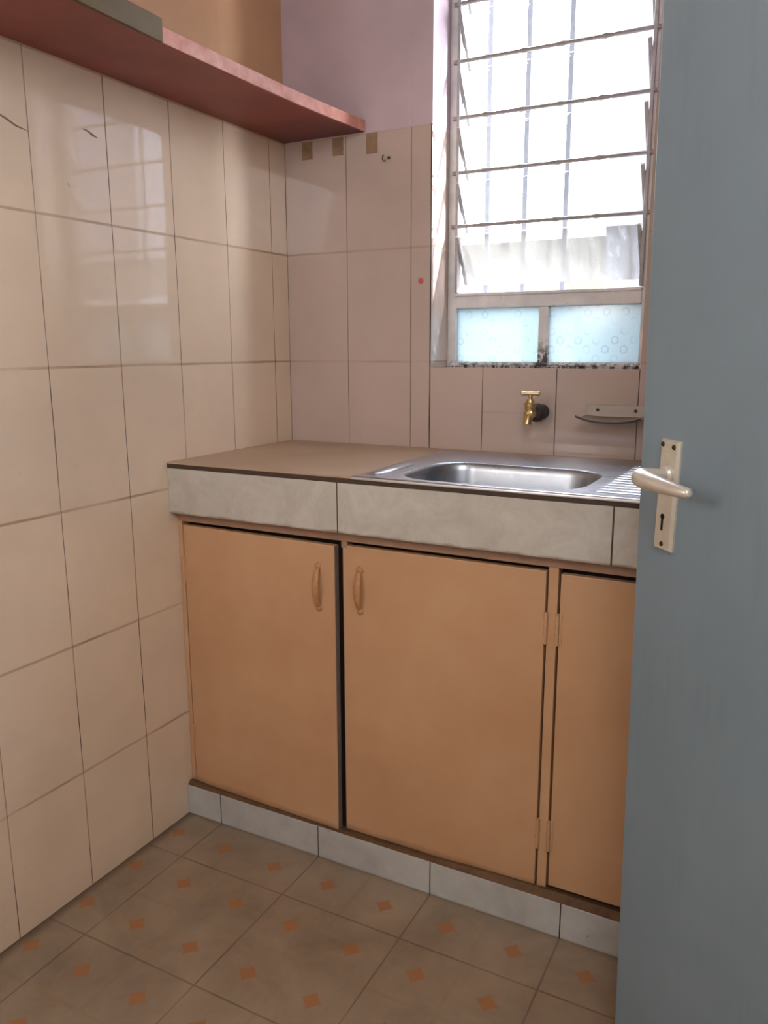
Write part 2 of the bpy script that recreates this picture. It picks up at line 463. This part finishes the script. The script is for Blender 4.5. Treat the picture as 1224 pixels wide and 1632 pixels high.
for i in range(5):
    z = 1.566+i*.1385
    m = MB(); m.tube([(.478, .106, z), (1.012, .106, z)], .0052, 10)
    for x in (.57, .67, .77, .875): m.tube([(x-.012, .106, z), (x, .106, z), (x+.012, .106, z)], [.0052, .0072, .0052], 10)
    m.build('security_rod', M['rod'], win, smooth=True)

# ------------------------------------------------------------------ outdoors
for x in (.430, .536, .646, .762):        # upright burglar bars fixed across the outside of the window
    m = MB(); m.box(x-.007, x+.007, .220, .228, 1.1, 2.4, .001)
    m.build('burglar_bar', M['bars'], win)
for z in (1.1, 2.37):
    m = MB(); m.box(.40, 1.1, .228, .235, z, z+.03, .001)
    for x in (.41, 1.07): m.box(x, x+.02, .2002, .230, z+.006, z+.024, .001)
    m.build('cross_bar', M['bars'], win)
m = MB(); m.prism([(.859, .285), (1.3, .45), (1.3, .70), (.859, .70)], -.2, 4.2)
tag(m.build('outdoor_pillar', M['pillar']), 'pale grey pillar outside the right half of the window', 'pillar', kind='structure')
m = MB(); m.box(-4, 5, 2.3, 2.5, -.2, 1.80)
tag(m.build('outdoor_wall', M['cream']), 'cream boundary wall outside beyond the window', 'wall', kind='structure')
m = MB(); m.box(-6, 7, WT+.001, 8, -.3, -.2)
tag(m.build('outdoor_ground', M['ground']), 'pale yard ground outside the window', 'ground', kind='structure')

# ------------------------------------------------------------------ shelf along the left wall
ZS = 1.8125
m = MB()
edge = [(0, .262), (-.15, .250), (-.30, .241), (-.50, .236), (-.75, .234), (-1.0, .242), (-1.5, .245), (-2.3, .245)]
poly = [(0.0005, -2.3)]+[(0.0005, -.0005)]+[(x, min(y, -.0005)) for y, x in edge]
m.prism(poly, ZS, ZS+.028)
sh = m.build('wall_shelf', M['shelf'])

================

* [Work instructions] Write down every line from the opening of the listing to the line with "m.build('security_rod', M['rod'], win, smooth=True)", both included, and nothing else; the pictures are omitted.

* [The output]
Write part 2 of the bpy script that recreates this picture. It picks up at line 463. This part finishes the script. The script is for Blender 4.5. Treat the picture as 1224 pixels wide and 1632 pixels high.
for i in range(5):
    z = 1.566+i*.1385
    m = MB(); m.tube([(.478, .106, z), (1.012, .106, z)], .0052, 10)
    for x in (.57, .67, .77, .875): m.tube([(x-.012, .106, z), (x, .106, z), (x+.012, .106, z)], [.0052, .0072, .0052], 10)
    m.build('security_rod', M['rod'], win, smooth=True)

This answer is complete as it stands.